Для поверхностного взгляда эти показания нашего внутреннего религиозного опыта уничтожаются глубокими внутренними противоречиями. Но всмотримся в них внимательно, и мы увидим, что на предельной высоте духовного подъема противоречия снимаются не только для чувства, но и для мысли.
Высшее проявление отдельности твари от Бога, ее самостоятельность, есть ее свобода. И самый факт греха, который служит важнейшим источником наших религиозных сомнений, является документом этой свободы, ее наглядным проявлением и доказательством. — Так учит и христианство. Попытки построить христианскую теодицию довольно разнообразны, но все они сходятся в одном общем положении: источником греха является не Божество, а свобода твари, ее самоопределение и отпадение от Бога.
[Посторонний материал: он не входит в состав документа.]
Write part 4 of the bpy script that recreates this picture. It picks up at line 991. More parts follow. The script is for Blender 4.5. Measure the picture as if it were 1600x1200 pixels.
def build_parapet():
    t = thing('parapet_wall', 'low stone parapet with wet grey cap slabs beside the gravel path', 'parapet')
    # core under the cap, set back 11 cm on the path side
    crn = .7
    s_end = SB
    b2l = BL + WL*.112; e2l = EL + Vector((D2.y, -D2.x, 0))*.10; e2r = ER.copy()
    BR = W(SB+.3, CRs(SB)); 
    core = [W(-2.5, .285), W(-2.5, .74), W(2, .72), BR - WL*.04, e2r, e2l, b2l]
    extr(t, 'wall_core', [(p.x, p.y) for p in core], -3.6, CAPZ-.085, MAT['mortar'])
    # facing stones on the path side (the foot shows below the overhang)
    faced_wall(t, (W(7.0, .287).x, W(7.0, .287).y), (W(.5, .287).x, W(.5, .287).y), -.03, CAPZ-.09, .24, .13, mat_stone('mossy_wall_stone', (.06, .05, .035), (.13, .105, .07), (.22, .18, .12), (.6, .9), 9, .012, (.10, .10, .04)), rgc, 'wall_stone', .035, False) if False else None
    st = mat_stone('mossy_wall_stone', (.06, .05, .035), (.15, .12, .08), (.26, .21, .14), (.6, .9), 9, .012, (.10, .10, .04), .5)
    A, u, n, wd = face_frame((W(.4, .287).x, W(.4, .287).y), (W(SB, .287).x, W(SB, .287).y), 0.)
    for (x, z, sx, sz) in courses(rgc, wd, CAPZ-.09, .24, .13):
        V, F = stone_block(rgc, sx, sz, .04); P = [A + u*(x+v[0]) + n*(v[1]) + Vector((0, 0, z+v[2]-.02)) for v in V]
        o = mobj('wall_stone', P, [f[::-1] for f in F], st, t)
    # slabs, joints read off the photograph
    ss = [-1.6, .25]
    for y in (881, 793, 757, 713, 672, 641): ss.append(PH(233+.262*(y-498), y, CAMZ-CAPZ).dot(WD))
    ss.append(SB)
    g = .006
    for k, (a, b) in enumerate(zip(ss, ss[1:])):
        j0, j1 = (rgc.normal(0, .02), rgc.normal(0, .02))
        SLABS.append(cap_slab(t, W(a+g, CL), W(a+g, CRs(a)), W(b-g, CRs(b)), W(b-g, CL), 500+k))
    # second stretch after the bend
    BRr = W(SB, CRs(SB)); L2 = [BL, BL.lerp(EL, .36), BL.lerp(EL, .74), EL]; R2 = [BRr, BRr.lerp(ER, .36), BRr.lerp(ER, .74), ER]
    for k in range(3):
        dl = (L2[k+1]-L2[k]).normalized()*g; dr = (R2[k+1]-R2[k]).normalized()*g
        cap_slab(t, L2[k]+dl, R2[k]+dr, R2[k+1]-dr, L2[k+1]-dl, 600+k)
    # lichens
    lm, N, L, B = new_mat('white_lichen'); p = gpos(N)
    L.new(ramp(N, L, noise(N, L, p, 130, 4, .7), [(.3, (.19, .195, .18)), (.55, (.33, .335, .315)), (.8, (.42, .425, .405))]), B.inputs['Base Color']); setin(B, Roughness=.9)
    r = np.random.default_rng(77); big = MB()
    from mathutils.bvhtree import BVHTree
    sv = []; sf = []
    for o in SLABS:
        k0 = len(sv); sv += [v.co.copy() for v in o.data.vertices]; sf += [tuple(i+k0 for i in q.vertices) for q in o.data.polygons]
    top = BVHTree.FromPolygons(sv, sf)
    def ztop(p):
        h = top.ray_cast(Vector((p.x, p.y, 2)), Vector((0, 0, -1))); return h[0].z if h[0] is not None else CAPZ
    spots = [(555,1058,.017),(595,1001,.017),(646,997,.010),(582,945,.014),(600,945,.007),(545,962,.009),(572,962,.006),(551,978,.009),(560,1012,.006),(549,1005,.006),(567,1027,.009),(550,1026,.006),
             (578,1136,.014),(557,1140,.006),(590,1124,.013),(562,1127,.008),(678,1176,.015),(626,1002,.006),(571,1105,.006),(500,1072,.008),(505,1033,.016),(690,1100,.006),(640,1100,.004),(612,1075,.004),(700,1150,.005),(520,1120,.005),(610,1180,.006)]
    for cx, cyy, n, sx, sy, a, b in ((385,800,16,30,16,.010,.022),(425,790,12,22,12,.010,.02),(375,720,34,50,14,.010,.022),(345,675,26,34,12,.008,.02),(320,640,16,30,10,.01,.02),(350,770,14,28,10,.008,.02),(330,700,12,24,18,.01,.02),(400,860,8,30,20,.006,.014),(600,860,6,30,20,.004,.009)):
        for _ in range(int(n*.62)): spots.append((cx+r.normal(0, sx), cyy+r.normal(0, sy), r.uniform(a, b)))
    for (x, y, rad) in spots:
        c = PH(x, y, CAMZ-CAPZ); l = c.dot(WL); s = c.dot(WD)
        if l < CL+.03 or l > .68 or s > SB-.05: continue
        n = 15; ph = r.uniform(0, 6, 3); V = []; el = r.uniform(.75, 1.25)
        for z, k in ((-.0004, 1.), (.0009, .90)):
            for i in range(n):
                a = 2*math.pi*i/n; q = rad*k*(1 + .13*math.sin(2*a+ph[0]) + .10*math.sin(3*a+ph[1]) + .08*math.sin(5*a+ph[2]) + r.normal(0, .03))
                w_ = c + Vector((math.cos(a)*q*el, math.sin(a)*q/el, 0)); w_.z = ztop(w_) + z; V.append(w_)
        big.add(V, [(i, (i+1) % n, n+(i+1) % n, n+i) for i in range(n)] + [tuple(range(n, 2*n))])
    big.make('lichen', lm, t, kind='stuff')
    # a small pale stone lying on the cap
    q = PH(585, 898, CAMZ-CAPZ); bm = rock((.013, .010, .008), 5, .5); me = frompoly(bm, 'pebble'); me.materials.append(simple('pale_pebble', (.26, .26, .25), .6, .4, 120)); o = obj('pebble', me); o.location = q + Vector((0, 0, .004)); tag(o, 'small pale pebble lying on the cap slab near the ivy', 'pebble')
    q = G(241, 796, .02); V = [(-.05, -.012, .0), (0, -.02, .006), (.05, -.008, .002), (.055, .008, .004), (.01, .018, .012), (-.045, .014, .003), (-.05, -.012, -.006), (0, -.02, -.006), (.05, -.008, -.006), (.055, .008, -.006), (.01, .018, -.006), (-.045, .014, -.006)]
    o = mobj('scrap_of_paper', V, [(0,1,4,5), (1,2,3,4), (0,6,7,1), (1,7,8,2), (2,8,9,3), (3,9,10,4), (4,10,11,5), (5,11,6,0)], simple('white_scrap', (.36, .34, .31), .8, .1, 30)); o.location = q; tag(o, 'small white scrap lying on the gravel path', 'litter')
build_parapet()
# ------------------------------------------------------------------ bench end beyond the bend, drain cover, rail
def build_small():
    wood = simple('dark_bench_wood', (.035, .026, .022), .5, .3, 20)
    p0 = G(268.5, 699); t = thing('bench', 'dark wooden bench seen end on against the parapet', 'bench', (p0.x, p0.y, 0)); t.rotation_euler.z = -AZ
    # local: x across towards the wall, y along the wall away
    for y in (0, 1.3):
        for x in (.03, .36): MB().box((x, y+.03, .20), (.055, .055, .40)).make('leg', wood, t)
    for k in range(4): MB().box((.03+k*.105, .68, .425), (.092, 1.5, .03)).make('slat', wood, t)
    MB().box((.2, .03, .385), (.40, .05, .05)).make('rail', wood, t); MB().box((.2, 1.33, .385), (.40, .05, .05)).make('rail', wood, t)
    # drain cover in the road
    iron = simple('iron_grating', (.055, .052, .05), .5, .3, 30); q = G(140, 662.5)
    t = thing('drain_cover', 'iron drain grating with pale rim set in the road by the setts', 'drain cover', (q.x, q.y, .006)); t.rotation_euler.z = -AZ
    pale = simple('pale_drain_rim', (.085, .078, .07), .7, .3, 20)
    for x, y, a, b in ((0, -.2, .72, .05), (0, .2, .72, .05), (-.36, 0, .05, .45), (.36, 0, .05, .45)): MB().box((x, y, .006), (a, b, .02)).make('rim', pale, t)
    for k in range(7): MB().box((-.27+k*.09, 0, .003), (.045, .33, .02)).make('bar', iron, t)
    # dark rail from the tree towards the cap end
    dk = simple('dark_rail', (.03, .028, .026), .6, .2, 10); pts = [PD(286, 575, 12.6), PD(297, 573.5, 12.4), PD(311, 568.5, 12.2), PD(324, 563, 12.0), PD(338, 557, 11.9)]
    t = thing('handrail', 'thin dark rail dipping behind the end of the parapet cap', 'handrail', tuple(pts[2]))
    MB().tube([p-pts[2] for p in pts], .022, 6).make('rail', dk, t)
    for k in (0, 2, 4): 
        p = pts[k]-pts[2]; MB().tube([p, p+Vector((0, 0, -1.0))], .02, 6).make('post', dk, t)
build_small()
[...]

Это допущение свободы как возможности греха как будто нарушает цельность всего христианского вероучения и вносит в него внутреннее противоречие. — Одно из двух: или греховная свобода нарушает Божий замысел о твари. Но тогда где же полнота божественного всемогущества? Чем отличается христианство от тех дуалистических религий, которые видят в мире результат взаимодействия двух начал и отводят как тому, так и другому ограниченную сферу могущества? Или грех твари включается в Божий замысел о мире; но тогда Бог является виновником зла; внутреннее раздвоение и внутреннее противоречие есть в самом предвечном замысле о сотворенном. — Или грех возникает помимо этого замысла. Тогда божественное всемогущество ограничено извне силою другого, злого начала.
Греховная свобода твари как будто несовместима с мыслью о Боге–любви, и, однако, именно в любви, в ее полноте, в ее высшем обнаружении мы найдем оправдание свободы твари и, стало быть, разрешение того противоречия, которое служит важнейшим источником сомнений нашей мысли и совести.